--- begin ---

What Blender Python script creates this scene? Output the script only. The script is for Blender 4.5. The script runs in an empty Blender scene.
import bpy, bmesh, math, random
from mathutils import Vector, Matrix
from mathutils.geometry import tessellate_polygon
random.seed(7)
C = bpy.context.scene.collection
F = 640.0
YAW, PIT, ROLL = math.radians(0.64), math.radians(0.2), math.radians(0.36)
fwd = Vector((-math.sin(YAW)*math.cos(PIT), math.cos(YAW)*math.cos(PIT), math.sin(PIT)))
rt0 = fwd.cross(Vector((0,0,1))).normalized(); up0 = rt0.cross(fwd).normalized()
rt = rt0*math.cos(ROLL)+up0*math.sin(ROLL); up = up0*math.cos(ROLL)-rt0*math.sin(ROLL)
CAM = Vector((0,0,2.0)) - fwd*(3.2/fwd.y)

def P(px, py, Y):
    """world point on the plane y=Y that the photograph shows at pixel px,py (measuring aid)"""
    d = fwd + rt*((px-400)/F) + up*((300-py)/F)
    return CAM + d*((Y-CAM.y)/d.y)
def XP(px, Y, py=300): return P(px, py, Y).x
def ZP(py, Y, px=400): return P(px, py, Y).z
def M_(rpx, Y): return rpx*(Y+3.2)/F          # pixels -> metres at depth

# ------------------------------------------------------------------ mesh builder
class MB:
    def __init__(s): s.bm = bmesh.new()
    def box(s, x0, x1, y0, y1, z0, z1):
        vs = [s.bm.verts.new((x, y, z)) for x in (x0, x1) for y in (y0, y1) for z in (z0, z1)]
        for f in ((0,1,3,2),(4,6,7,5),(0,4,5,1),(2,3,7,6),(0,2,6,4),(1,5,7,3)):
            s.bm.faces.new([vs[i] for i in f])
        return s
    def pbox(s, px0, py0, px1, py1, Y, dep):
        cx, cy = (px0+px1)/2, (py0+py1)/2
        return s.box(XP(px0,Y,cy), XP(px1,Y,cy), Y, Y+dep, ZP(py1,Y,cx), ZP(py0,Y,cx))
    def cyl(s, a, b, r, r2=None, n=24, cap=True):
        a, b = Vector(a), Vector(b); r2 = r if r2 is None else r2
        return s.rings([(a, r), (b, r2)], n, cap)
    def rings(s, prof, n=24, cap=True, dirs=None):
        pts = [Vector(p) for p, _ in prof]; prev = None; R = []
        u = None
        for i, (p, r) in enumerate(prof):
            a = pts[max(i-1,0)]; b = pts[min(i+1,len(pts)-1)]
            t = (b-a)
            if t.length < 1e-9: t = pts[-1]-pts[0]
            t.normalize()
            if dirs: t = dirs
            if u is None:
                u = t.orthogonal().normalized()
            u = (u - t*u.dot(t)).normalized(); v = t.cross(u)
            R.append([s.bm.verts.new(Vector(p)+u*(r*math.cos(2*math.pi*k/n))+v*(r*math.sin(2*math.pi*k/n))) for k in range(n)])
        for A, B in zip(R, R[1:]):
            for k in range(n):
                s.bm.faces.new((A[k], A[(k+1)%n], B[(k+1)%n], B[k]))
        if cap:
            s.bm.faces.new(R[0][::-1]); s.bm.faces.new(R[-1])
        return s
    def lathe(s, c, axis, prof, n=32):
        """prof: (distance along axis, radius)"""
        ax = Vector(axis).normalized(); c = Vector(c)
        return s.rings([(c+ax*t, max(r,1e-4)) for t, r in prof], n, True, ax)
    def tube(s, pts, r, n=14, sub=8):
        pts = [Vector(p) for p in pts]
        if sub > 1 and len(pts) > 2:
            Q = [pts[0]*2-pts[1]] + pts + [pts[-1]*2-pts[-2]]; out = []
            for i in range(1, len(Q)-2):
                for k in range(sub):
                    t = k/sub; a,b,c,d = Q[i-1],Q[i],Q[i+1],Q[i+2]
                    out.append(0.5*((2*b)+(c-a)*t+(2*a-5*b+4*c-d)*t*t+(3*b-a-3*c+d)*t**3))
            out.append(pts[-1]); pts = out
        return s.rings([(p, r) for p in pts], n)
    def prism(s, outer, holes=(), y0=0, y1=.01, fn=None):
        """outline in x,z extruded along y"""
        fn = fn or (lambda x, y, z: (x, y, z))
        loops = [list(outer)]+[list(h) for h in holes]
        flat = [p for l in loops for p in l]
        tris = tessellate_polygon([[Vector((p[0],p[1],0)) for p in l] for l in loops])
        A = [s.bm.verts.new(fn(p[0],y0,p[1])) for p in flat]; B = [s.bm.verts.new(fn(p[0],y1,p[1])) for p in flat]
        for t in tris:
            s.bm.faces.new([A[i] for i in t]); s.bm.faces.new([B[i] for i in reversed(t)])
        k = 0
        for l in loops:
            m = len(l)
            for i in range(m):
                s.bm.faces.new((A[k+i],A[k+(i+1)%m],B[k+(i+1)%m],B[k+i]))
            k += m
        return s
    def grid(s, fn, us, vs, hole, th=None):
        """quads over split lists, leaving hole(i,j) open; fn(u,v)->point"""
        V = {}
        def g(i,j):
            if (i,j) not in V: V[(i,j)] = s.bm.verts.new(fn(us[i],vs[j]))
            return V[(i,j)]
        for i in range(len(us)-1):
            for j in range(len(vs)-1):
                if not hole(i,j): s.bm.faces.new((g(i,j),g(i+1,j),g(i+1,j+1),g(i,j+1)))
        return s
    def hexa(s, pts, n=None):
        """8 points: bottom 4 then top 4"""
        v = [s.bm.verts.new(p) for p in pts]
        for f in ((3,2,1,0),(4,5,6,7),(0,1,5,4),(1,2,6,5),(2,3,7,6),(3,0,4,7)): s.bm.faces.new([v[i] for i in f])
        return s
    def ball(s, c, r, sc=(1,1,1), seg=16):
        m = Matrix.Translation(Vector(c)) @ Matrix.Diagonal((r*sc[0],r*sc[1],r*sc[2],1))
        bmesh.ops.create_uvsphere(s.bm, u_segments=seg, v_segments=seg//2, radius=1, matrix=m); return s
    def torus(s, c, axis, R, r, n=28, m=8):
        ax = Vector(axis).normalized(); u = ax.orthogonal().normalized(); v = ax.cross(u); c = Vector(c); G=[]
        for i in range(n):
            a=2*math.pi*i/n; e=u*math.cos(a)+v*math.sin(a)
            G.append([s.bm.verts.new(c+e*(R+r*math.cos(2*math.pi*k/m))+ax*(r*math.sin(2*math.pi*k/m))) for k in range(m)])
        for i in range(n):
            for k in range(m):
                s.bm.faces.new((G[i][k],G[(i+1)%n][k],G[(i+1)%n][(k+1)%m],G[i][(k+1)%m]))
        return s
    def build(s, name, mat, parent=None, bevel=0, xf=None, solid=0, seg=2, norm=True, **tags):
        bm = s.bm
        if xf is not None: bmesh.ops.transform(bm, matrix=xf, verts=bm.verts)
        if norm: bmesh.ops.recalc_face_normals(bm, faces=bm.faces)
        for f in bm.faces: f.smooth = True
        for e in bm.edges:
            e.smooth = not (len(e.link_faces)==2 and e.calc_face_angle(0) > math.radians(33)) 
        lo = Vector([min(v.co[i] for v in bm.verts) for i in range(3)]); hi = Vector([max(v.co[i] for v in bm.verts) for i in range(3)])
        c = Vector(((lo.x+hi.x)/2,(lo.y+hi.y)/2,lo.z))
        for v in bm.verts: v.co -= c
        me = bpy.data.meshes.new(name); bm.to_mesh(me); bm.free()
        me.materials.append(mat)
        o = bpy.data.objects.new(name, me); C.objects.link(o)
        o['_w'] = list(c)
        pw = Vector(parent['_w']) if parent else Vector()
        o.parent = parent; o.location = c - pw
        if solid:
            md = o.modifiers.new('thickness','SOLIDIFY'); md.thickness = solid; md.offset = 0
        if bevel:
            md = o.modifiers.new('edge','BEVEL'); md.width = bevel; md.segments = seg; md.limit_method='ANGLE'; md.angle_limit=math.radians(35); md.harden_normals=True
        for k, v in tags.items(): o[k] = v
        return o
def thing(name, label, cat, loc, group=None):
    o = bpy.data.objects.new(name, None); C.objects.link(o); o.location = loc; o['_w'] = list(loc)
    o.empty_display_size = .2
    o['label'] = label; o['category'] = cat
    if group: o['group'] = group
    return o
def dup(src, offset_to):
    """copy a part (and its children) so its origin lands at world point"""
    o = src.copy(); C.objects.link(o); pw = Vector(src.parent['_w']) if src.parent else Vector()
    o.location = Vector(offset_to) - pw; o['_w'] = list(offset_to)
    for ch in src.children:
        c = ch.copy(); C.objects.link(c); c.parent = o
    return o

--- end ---

> **Goal**: Print, please, the lines from the first line of the material through the line that contains "def M_(rpx, Y): return", exactly as written and with nothing added.

> **Problem solution**:
What Blender Python script creates this scene? Output the script only. The script is for Blender 4.5. The script runs in an empty Blender scene.
import bpy, bmesh, math, random
from mathutils import Vector, Matrix
from mathutils.geometry import tessellate_polygon
random.seed(7)
C = bpy.context.scene.collection
F = 640.0
YAW, PIT, ROLL = math.radians(0.64), math.radians(0.2), math.radians(0.36)
fwd = Vector((-math.sin(YAW)*math.cos(PIT), math.cos(YAW)*math.cos(PIT), math.sin(PIT)))
rt0 = fwd.cross(Vector((0,0,1))).normalized(); up0 = rt0.cross(fwd).normalized()
rt = rt0*math.cos(ROLL)+up0*math.sin(ROLL); up = up0*math.cos(ROLL)-rt0*math.sin(ROLL)
CAM = Vector((0,0,2.0)) - fwd*(3.2/fwd.y)

def P(px, py, Y):
    """world point on the plane y=Y that the photograph shows at pixel px,py (measuring aid)"""
    d = fwd + rt*((px-400)/F) + up*((300-py)/F)
    return CAM + d*((Y-CAM.y)/d.y)
def XP(px, Y, py=300): return P(px, py, Y).x
def ZP(py, Y, px=400): return P(px, py, Y).z
def M_(rpx, Y): return rpx*(Y+3.2)/F          # pixels -> metres at depth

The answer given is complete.